As Watson points out, The Third Generation is not an oblique reference to the student left, nor even to those disposed to political violence who emerged from it. It’s about “come-lately West German terrorists” who were “active at the end of the 1970s and who, according to Fassbinder, knew little of what had motivated their forebears of his generation.”

“It’s precisely those people who don’t have any reasons, any motivation, any despair, any utopia, who can easily be used by others,” Fassbinder said about The Third Generation. The film was not a damning portrait of Fassbinder’s old bedfellows, then, but a darkly comedic jab at their offspring and imitators, as well as a bleak reflection on the pitiful remnants of a movement that sought to transform the world. Snippets of Rudi Dutschke speeches play in the background of the film, twisting the knife in a collective wound.

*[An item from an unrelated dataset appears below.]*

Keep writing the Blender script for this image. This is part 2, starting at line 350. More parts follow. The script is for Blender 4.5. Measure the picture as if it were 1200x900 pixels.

Most of what is written about Fassbinder takes little interest in his relationship to the Left. This is understandable, since his vibrant and provocative films were primarily concerned with other subjects altogether. But when today’s socialists watch Eight Hours Don’t Make a Day, Mother Küsters Goes to Heaven, Germany in Autumn, and The Third Generation — or catch the tendrils of leftist rhetoric and political commentary in many of his other films — they will no doubt be inclined to ask, quizzically: “Was Fassbinder one of us?”

The answer, without a doubt, is that he was. The mixed messages we receive from these works are explained not by fickle political commitments but by Fassbinder’s swelling and then waning optimism as it became clear that his side had definitively lost the battle, if not necessarily the war.

Many on the West German left at the time thought that the director, who by then had become one of the most internationally celebrated figures in Germany, had abandoned them in his pessimism. But perhaps not. Rainer Werner Fassbinder died in 1982 at age thirty-seven from an overdose of cocaine and barbiturates. In his apartment, surrounding his body, were notes for a new film project: “Rosa L.,” about the life of the socialist revolutionary Rosa Luxemburg.